▶ _EXERCISE DESCRIPTION_
Each line of the material below should be reproduced exactly.

==*==

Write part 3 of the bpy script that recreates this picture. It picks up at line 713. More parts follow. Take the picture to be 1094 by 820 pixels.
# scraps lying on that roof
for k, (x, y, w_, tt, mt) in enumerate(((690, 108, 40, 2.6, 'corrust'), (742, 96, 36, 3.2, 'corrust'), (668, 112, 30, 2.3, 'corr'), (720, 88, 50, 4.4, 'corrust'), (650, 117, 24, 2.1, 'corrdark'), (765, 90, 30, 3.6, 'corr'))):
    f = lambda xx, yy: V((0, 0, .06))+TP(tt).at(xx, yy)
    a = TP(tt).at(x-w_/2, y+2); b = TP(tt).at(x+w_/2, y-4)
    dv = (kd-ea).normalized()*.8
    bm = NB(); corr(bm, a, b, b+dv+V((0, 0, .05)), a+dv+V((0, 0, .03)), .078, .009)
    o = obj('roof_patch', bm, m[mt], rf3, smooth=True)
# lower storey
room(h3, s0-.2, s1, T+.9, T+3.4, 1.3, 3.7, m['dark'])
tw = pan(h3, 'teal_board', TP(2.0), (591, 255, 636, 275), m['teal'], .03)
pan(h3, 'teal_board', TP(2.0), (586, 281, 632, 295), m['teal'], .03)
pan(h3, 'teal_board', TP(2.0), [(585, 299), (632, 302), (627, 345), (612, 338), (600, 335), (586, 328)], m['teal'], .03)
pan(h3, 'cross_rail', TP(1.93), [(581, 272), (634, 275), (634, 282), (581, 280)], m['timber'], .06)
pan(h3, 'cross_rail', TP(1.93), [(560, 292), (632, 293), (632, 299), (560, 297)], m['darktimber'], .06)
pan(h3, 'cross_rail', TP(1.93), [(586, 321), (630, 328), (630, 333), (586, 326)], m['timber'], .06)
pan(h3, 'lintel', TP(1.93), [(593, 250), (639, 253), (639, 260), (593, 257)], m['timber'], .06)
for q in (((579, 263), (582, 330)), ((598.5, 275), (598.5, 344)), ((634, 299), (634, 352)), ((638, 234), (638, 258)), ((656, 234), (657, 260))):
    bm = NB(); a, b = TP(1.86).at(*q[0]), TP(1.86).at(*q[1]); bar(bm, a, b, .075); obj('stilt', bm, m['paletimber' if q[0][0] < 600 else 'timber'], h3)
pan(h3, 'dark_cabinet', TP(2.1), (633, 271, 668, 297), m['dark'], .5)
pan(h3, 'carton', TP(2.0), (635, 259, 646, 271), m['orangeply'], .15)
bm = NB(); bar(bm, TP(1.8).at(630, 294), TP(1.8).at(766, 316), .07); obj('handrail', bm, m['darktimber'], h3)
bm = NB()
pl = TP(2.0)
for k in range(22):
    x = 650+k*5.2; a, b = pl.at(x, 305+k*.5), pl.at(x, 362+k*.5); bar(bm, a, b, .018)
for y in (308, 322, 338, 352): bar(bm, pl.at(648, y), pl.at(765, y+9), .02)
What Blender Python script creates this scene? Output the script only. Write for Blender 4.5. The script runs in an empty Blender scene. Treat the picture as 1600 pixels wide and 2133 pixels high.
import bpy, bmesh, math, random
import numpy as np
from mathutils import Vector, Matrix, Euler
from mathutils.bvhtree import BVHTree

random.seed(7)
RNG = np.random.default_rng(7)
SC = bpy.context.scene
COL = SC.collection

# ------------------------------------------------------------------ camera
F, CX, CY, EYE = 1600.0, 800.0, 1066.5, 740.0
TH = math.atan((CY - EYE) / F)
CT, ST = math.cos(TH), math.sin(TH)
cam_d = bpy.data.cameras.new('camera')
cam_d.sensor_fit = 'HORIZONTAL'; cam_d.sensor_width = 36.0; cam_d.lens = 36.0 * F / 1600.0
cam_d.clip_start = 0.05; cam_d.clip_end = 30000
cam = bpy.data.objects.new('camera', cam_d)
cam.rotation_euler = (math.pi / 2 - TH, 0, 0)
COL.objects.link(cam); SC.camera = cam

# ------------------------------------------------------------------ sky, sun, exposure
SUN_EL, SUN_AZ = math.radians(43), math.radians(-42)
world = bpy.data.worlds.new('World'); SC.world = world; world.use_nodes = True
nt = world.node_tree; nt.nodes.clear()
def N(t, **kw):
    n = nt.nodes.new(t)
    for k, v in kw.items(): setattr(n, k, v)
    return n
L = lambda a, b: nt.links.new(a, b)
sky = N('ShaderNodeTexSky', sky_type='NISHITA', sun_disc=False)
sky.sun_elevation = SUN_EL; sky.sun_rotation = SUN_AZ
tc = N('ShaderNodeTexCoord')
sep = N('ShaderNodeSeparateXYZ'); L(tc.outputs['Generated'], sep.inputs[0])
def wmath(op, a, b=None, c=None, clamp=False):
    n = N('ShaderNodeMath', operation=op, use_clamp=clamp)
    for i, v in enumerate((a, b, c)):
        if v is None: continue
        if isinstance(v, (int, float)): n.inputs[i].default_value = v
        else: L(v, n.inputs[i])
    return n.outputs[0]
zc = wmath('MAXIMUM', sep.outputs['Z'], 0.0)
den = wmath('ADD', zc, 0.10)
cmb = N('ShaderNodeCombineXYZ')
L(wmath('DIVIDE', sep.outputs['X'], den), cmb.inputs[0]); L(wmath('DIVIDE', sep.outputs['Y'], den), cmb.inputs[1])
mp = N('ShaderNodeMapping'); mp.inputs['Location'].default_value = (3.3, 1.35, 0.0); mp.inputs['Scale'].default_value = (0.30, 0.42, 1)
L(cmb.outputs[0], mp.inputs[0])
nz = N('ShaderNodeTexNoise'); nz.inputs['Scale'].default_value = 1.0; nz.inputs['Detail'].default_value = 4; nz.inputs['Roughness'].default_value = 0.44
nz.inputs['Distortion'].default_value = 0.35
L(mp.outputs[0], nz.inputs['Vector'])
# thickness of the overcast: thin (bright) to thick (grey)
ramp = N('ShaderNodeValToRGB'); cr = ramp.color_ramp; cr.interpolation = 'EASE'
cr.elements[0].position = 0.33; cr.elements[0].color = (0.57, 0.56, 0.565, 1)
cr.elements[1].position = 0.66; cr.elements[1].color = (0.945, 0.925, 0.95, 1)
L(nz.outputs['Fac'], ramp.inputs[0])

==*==

▶ _RESPONSE FOR THIS EXERCISE_
Write part 3 of the bpy script that recreates this picture. It picks up at line 713. More parts follow. Take the picture to be 1094 by 820 pixels.
# scraps lying on that roof
for k, (x, y, w_, tt, mt) in enumerate(((690, 108, 40, 2.6, 'corrust'), (742, 96, 36, 3.2, 'corrust'), (668, 112, 30, 2.3, 'corr'), (720, 88, 50, 4.4, 'corrust'), (650, 117, 24, 2.1, 'corrdark'), (765, 90, 30, 3.6, 'corr'))):
    f = lambda xx, yy: V((0, 0, .06))+TP(tt).at(xx, yy)
    a = TP(tt).at(x-w_/2, y+2); b = TP(tt).at(x+w_/2, y-4)
    dv = (kd-ea).normalized()*.8
    bm = NB(); corr(bm, a, b, b+dv+V((0, 0, .05)), a+dv+V((0, 0, .03)), .078, .009)
    o = obj('roof_patch', bm, m[mt], rf3, smooth=True)
# lower storey
room(h3, s0-.2, s1, T+.9, T+3.4, 1.3, 3.7, m['dark'])
tw = pan(h3, 'teal_board', TP(2.0), (591, 255, 636, 275), m['teal'], .03)
pan(h3, 'teal_board', TP(2.0), (586, 281, 632, 295), m['teal'], .03)
pan(h3, 'teal_board', TP(2.0), [(585, 299), (632, 302), (627, 345), (612, 338), (600, 335), (586, 328)], m['teal'], .03)
pan(h3, 'cross_rail', TP(1.93), [(581, 272), (634, 275), (634, 282), (581, 280)], m['timber'], .06)
pan(h3, 'cross_rail', TP(1.93), [(560, 292), (632, 293), (632, 299), (560, 297)], m['darktimber'], .06)
pan(h3, 'cross_rail', TP(1.93), [(586, 321), (630, 328), (630, 333), (586, 326)], m['timber'], .06)
pan(h3, 'lintel', TP(1.93), [(593, 250), (639, 253), (639, 260), (593, 257)], m['timber'], .06)
for q in (((579, 263), (582, 330)), ((598.5, 275), (598.5, 344)), ((634, 299), (634, 352)), ((638, 234), (638, 258)), ((656, 234), (657, 260))):
    bm = NB(); a, b = TP(1.86).at(*q[0]), TP(1.86).at(*q[1]); bar(bm, a, b, .075); obj('stilt', bm, m['paletimber' if q[0][0] < 600 else 'timber'], h3)
pan(h3, 'dark_cabinet', TP(2.1), (633, 271, 668, 297), m['dark'], .5)
pan(h3, 'carton', TP(2.0), (635, 259, 646, 271), m['orangeply'], .15)
bm = NB(); bar(bm, TP(1.8).at(630, 294), TP(1.8).at(766, 316), .07); obj('handrail', bm, m['darktimber'], h3)
bm = NB()
pl = TP(2.0)
for k in range(22):
    x = 650+k*5.2; a, b = pl.at(x, 305+k*.5), pl.at(x, 362+k*.5); bar(bm, a, b, .018)
for y in (308, 322, 338, 352): bar(bm, pl.at(648, y), pl.at(765, y+9), .02)
What Blender Python script creates this scene? Output the script only. Write for Blender 4.5. The script runs in an empty Blender scene. Treat the picture as 1600 pixels wide and 2133 pixels high.
import bpy, bmesh, math, random
import numpy as np
from mathutils import Vector, Matrix, Euler
from mathutils.bvhtree import BVHTree

random.seed(7)
RNG = np.random.default_rng(7)
SC = bpy.context.scene
COL = SC.collection

# ------------------------------------------------------------------ camera
F, CX, CY, EYE = 1600.0, 800.0, 1066.5, 740.0
TH = math.atan((CY - EYE) / F)
CT, ST = math.cos(TH), math.sin(TH)
cam_d = bpy.data.cameras.new('camera')
cam_d.sensor_fit = 'HORIZONTAL'; cam_d.sensor_width = 36.0; cam_d.lens = 36.0 * F / 1600.0
cam_d.clip_start = 0.05; cam_d.clip_end = 30000
cam = bpy.data.objects.new('camera', cam_d)
cam.rotation_euler = (math.pi / 2 - TH, 0, 0)
COL.objects.link(cam); SC.camera = cam

# ------------------------------------------------------------------ sky, sun, exposure
SUN_EL, SUN_AZ = math.radians(43), math.radians(-42)
world = bpy.data.worlds.new('World'); SC.world = world; world.use_nodes = True
nt = world.node_tree; nt.nodes.clear()
def N(t, **kw):
    n = nt.nodes.new(t)
    for k, v in kw.items(): setattr(n, k, v)
    return n
L = lambda a, b: nt.links.new(a, b)
sky = N('ShaderNodeTexSky', sky_type='NISHITA', sun_disc=False)
sky.sun_elevation = SUN_EL; sky.sun_rotation = SUN_AZ
tc = N('ShaderNodeTexCoord')
sep = N('ShaderNodeSeparateXYZ'); L(tc.outputs['Generated'], sep.inputs[0])
def wmath(op, a, b=None, c=None, clamp=False):
    n = N('ShaderNodeMath', operation=op, use_clamp=clamp)
    for i, v in enumerate((a, b, c)):
        if v is None: continue
        if isinstance(v, (int, float)): n.inputs[i].default_value = v
        else: L(v, n.inputs[i])
    return n.outputs[0]
zc = wmath('MAXIMUM', sep.outputs['Z'], 0.0)
den = wmath('ADD', zc, 0.10)
cmb = N('ShaderNodeCombineXYZ')
L(wmath('DIVIDE', sep.outputs['X'], den), cmb.inputs[0]); L(wmath('DIVIDE', sep.outputs['Y'], den), cmb.inputs[1])
mp = N('ShaderNodeMapping'); mp.inputs['Location'].default_value = (3.3, 1.35, 0.0); mp.inputs['Scale'].default_value = (0.30, 0.42, 1)
L(cmb.outputs[0], mp.inputs[0])
nz = N('ShaderNodeTexNoise'); nz.inputs['Scale'].default_value = 1.0; nz.inputs['Detail'].default_value = 4; nz.inputs['Roughness'].default_value = 0.44
nz.inputs['Distortion'].default_value = 0.35
L(mp.outputs[0], nz.inputs['Vector'])
# thickness of the overcast: thin (bright) to thick (grey)
ramp = N('ShaderNodeValToRGB'); cr = ramp.color_ramp; cr.interpolation = 'EASE'
cr.elements[0].position = 0.33; cr.elements[0].color = (0.57, 0.56, 0.565, 1)
cr.elements[1].position = 0.66; cr.elements[1].color = (0.945, 0.925, 0.95, 1)
L(nz.outputs['Fac'], ramp.inputs[0])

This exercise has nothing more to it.